L’auteur examine entre autres le portail d’entreprise en tant qu’objet techno-sémiotique, l’interface de gestion de contenu et la pratique du record management. Par exemple, la question que pose ce dernier concerne les contraintes de la pratique sur l’individu, ainsi que la direction obligée du parcours d’utilisateur dans cette pratique. Intervient ensuite la question de l’utilisation des objets sémiotiques ancrés dans la mémoire collective telle « Njaunes » sur l’Intranet d’une grande compagnie d’Assurance, en référence au genre particulier qu’évoquent les notes jaunes. (p. 238) À part la question de documentarisation et de langage dans le milieu professionnel, l’espace physique et l’espace social interviennent aussi comme des critères déterminants dans la représentation informatisée du travail.
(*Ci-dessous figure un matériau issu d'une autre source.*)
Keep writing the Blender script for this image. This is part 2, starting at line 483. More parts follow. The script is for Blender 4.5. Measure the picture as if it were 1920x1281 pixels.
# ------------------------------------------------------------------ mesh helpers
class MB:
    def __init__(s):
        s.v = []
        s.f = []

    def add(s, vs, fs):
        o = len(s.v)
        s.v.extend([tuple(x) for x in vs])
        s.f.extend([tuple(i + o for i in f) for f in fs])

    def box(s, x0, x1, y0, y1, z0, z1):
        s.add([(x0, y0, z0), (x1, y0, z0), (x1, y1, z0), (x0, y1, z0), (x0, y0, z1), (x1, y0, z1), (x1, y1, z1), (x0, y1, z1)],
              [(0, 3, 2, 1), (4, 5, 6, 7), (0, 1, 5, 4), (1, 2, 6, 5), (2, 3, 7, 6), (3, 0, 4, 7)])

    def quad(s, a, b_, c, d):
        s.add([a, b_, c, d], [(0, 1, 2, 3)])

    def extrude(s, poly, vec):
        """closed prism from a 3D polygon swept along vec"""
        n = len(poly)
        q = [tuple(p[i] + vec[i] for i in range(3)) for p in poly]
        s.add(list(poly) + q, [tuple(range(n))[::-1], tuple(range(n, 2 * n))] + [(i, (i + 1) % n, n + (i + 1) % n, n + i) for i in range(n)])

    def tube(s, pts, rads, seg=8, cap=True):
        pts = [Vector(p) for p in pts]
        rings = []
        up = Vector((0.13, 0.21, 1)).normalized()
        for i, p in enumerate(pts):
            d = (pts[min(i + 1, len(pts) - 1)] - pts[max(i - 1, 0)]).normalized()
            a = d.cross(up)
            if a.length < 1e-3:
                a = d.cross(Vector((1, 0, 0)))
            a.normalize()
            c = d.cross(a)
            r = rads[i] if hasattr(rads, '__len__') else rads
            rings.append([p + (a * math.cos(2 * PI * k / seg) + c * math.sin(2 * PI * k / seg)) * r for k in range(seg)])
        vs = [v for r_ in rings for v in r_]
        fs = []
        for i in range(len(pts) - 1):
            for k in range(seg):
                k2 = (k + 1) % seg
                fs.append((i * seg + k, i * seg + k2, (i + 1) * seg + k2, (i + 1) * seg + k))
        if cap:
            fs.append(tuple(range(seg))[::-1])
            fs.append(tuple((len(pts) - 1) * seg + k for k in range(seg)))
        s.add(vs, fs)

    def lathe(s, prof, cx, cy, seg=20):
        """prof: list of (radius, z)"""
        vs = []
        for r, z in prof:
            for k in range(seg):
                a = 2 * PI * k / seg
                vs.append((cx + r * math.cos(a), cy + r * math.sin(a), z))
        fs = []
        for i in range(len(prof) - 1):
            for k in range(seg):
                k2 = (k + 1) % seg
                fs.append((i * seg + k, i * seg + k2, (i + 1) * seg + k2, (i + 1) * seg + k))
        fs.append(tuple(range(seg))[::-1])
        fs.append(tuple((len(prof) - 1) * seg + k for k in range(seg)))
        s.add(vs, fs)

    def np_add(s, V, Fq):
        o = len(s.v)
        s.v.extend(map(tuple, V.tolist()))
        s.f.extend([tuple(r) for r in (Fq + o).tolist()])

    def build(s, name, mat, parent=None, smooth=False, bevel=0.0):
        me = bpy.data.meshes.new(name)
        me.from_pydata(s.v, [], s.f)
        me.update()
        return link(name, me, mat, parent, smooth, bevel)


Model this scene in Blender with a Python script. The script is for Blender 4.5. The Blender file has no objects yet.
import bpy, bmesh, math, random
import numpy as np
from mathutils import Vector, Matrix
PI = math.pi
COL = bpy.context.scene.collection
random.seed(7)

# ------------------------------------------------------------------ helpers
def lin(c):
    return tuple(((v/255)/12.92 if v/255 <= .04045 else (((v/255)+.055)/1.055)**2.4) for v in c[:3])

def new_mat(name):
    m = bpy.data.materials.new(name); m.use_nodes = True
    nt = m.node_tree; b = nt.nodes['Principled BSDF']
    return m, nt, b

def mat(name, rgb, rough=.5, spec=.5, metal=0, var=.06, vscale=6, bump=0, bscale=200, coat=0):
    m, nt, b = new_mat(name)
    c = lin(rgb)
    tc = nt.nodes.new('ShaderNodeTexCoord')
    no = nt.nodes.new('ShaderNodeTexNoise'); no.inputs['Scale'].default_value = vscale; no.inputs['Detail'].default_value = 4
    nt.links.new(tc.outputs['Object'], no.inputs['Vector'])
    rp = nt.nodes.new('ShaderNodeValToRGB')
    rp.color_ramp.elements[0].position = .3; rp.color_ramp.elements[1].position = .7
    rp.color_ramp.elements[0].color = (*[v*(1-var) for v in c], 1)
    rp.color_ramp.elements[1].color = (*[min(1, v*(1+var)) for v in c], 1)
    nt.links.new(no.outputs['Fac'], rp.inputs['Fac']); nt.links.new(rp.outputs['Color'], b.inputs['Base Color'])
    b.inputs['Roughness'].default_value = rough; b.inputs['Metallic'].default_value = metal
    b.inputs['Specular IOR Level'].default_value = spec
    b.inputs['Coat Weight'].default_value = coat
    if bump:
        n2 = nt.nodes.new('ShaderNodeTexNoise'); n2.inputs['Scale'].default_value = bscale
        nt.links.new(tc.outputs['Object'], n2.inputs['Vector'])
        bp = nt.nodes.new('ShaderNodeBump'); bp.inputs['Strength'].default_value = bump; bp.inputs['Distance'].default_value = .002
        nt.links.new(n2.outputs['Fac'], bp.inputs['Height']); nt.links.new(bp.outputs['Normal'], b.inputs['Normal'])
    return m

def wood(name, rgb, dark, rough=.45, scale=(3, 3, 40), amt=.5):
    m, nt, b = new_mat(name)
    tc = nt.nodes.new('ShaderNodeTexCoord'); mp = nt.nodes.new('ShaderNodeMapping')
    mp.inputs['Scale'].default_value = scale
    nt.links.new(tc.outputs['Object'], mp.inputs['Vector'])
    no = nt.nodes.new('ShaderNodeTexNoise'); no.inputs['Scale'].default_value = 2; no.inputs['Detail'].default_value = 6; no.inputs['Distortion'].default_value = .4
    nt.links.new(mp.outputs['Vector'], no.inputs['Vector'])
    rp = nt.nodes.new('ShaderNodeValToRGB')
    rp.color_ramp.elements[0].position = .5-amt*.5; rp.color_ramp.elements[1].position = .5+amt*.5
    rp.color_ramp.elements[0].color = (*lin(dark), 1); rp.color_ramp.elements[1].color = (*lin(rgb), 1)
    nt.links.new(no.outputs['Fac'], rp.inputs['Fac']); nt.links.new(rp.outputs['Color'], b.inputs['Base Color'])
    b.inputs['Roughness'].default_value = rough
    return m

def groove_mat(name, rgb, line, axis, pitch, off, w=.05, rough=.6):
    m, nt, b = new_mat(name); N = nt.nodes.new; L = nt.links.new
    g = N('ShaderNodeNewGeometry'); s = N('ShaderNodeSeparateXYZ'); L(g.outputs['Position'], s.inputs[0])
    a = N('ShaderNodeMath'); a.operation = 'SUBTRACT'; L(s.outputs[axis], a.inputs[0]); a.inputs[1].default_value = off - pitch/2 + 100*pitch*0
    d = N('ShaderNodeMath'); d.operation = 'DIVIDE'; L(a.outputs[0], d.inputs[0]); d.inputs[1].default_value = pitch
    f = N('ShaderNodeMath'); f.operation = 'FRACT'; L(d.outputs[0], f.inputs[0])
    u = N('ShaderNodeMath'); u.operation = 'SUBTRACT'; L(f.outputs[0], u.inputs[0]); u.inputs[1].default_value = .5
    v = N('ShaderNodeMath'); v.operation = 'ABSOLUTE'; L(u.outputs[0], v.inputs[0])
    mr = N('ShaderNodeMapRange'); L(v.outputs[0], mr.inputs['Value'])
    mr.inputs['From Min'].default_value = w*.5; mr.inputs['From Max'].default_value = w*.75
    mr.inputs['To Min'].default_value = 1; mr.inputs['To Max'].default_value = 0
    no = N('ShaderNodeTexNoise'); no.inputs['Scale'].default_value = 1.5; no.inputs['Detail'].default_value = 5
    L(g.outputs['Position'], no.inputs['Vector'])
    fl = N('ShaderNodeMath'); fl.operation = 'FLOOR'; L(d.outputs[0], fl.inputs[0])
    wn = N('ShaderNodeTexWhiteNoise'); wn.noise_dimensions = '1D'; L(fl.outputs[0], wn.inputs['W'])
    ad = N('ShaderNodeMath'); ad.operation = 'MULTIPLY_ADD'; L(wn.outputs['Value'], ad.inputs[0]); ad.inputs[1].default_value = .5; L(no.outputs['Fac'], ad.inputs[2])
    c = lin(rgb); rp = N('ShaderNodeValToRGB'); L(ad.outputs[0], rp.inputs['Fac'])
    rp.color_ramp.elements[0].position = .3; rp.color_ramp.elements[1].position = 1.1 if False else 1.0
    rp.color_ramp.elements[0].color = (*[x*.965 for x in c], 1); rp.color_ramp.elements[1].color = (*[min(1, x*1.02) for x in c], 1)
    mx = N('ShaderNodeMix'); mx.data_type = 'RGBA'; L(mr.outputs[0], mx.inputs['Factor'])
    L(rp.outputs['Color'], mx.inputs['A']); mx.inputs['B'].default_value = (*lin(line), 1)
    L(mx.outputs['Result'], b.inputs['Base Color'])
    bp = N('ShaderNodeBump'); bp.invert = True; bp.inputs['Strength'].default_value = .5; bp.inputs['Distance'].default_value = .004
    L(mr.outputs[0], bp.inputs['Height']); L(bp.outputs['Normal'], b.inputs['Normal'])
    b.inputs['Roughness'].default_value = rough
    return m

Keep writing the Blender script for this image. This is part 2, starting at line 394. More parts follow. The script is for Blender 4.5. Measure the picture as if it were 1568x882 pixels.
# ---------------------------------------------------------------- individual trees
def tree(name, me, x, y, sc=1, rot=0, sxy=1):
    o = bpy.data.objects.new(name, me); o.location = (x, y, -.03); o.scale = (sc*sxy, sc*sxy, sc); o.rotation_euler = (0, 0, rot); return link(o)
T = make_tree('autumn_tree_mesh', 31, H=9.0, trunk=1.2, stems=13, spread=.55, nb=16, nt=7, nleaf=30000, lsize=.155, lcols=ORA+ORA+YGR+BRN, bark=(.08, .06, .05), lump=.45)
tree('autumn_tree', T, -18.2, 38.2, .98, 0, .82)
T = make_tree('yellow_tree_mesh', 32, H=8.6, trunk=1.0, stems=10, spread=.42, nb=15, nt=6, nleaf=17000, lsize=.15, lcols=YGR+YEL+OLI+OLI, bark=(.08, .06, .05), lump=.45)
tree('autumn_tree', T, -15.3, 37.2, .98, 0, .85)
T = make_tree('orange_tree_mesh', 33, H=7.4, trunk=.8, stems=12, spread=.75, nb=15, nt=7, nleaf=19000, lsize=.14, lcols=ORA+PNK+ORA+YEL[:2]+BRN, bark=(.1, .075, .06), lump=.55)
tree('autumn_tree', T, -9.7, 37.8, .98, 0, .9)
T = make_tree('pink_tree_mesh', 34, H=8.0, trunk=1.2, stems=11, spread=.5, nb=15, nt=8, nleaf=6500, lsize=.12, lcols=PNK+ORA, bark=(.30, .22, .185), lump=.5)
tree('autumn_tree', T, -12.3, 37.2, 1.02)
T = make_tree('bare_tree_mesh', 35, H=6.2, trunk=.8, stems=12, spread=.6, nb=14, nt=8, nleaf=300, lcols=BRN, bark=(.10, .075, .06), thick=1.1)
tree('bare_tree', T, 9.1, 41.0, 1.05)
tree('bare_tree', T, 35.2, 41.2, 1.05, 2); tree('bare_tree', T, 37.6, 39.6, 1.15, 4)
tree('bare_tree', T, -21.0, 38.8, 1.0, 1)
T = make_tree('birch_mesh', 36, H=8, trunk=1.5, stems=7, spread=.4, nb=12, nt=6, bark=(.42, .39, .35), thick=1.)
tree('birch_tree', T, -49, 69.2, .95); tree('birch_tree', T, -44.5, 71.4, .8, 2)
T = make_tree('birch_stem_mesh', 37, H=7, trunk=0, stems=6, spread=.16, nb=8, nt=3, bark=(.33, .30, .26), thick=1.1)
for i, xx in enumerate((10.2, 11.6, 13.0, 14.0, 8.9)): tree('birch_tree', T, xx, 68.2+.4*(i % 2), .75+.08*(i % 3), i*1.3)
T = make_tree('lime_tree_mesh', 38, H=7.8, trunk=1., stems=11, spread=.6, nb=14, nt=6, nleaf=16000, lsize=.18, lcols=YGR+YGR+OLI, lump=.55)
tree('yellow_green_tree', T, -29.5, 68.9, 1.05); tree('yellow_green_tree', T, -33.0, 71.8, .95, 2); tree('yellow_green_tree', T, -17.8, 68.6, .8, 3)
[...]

L’interrogation porte alors sur l’interaction réelle de l’usager et de son environnement en ce qui concerne l’exploitation des outils mis à sa disposition et dans sa pratique quotidienne tantôt individuelle tantôt collective. L’espace social se construit en revanche par une communauté d’utilisateurs-salariés et par le biais des forums, le chat, les blogs qui constituent autant de médias au travail. Ainsi est-posée la « question de la représentation, au moyen d’artefacts qui relèvent de la logique des médias. » (p. 258)
Pour finir, soulignons l’heureuse volonté qui s’affiche à travers les analyses et les réflexions théoriques de cet ouvrage pour réconcilier les enjeux sémiotiques et technologiques, enjeux incontournables aujourd’hui dans la compréhension des formes médiatiques contemporaines.